There is a slight deceptiveness at work with the format of the book however, and one could start to think with the project in general. As a burgeoning academic, this format makes sense to me. I’ve read Barthes’ Mythologies, which the editors of EDA reference in the introduction to the book. Analytical commentary on the oddly mundane (yet simultaneously fascinating) aspects of everyday life is a useful tool to help us realize that, my god, there isn’t a single pointless part of life. Even the lowest dregs of cultural detritus (I’m looking at you, Beliebers) reflect something about us, and life in general, that is worth acknowledging. But the project, broadly operated by academics, relies on academic vernacular to claim its stake. It thereby almost restricts its accessibility to a very specialized type of mind.
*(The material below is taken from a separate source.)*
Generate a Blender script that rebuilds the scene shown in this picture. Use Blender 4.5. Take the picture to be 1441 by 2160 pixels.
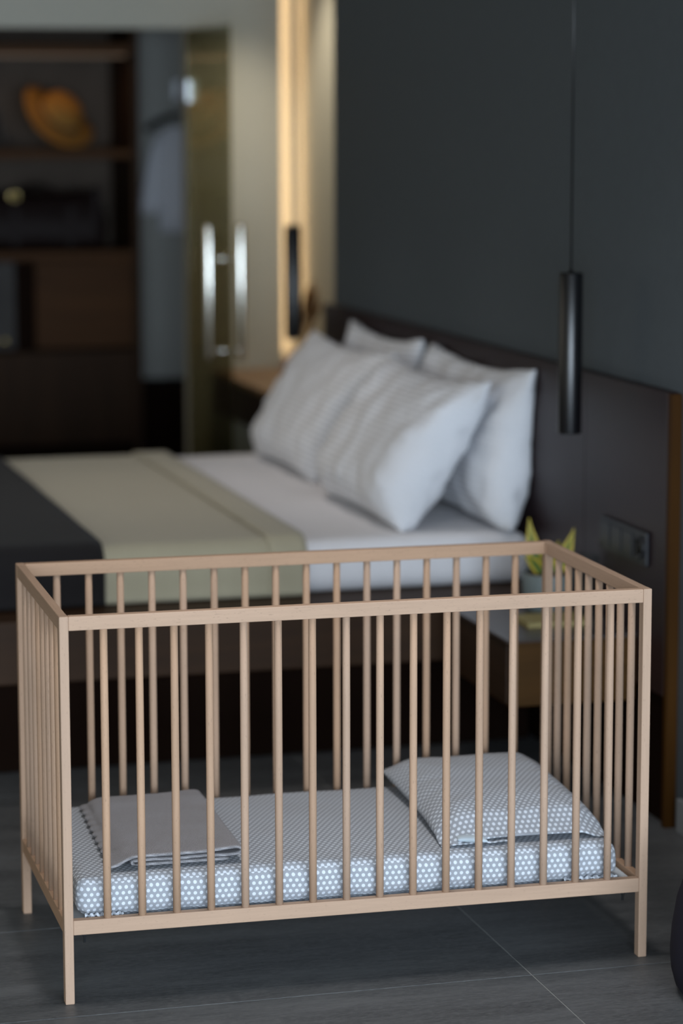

The average individual is not likely to be terribly familiar with Benjamin or Derrida, but this book could in fact ultimately serve as a useful way of piquing interest in the new and unfamiliar.

Overall, I’m excited that something like EDA has not only built a following and reputation that, in today’s attention-deficit world, is increasingly difficult to manage, but that it has also expanded into media outside of its original domain. Quite a bit can be said to the simple fact that in the span of less than two years, it has managed to achieve a shift in physical status from the digitally-pervasive, to being blessed with its first ISBN. This is hugely impressive, and I can’t wait to see what the collective does next.